Building a More Diverse Pipeline, from the MBA to the Boardroom and Beyond
Cliff Worley MBA’12 wanted to go to business school but was faced with a series of obstacles that seemed insurmountable. The first and scariest of them all? The GMAT.
“My high school didn’t prepare me for standardized testing,” says Worley, who grew up in Oakland, California. Without coaching and proper preparation, he says, “I would have taken the GMAT once, gotten a low score on it and said, ‘Forget it.’ He says his classmates—mostly Black, like him—“all did bad on testing.”
The numbers are discouraging. Minorities make up more than a third of the American population, according to the most recent Census figures, and yet there are only four Black CEOs at Fortune 500 companies, a May 2021 NPR story reports. And, Black students represent less than 10% of the students in business school, according to a 2020 story in The Wall Street Journal.
Management Leadership for Tomorrow (MLT), a national nonprofit, is addressing that imbalance. With a 90% acceptance rate of its fellows into MBA programs, including at Babson College, MLT pretty much “guarantees you’ll get into a program, but they still make you be honest with yourself,” Worley says. “They tell you, ‘If you want to get into Stanford, you’ll need to have these things.’ That’s the hard and sobering part.”
Building a Pipeline
It is sobering, because that’s when deficits emerge, deficits rooted in a system that many education experts and racial justice advocates argue is rigged against minorities from the start. For example, Black third-graders are half as likely as white third-graders to be included in programs for the gifted, and the deficit is nearly as large for Hispanic students, according to work by Vanderbilt researchers. And, it has long been recognized that performance on standardized tests correlates to household income and the education level of parents, among other factors that often put minority students at a disadvantage.
MLT combats those deficits by “removing the mystery” behind the business school application process, Worley says, and—once a person has been accepted into an MBA program—by training them in the skills required for success. That includes everything from coaching them through “mock job interviews to doing their LinkedIn to coming up with elevator pitches,” says Terrance Gresham, associate director of diversity and inclusion at Babson’s F.W. Olin Graduate School of Business.
MLT typically has 250-300 fellows in its MBA prep program. When Gresham started in his role two years ago, Babson had two Black students in the full-time MBA program: one American and one student from Kenya. Boosting those numbers has involved “a lot of work, a lot of heavy lifting and relationship building.” This year, Babson has 10 American Black fellows enrolled in the full-time MBA program.
MLT builds a support system—a “pipeline,” as Worley calls it—that starts with entry into a business school but goes well beyond. Earning an MBA often serves as the springboard to high-paying jobs and promotions.
Learning to Be Scrappy
Sydney Swain MBA’20 already was a student in Babson’s graduate school when he was recruited into MLT for its professional development program. The most valuable lesson for him was “learning how to present yourself, learning how to tell your story” to a potential employer, he says.

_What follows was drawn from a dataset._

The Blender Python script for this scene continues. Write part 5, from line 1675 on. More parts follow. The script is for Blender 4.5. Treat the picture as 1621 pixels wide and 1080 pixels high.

Swain’s parents are both happy in their jobs—his mother as a teacher and administrator in the Chicago Public School system and his father as a Ford factory worker—but he didn’t know too many people who could tell him about the corporate world. MLT taught him about “roles and organizations I didn’t know existed,” he says, including the one he’s in now: process improvement. At Humana, he analyzes data, performs audits, and helps ensure proper governance.
After his MBA, Worley turned down a job paying $120,000 for a marketing role at “Shark Tank” that paid only $30,000. It was a risk, but he says MLT had given him a valuable piece of life advice: If the worst-case scenario is tolerable, then you should take it.
If the job didn’t work out, he might be broke for a period of time. “Did I want to move back to California to live with my mother?” he says with a laugh. “No. Was it tolerable? Yes.” Playing out the scenario, he took the risk and turned that $30,000 job into a $250,000 one within two years. “That’s what MLT teaches you,” he says. “It teaches you to be scrappy.”
Worley is now the senior director of portfolio growth marketing at Kapor Capital, a venture capital firm that invests in tech startups committed to closing gaps of access, opportunity, or outcome for people of color. He loves his job, but he says, “If I ever wanted to move into a different career, I’d call MLT.”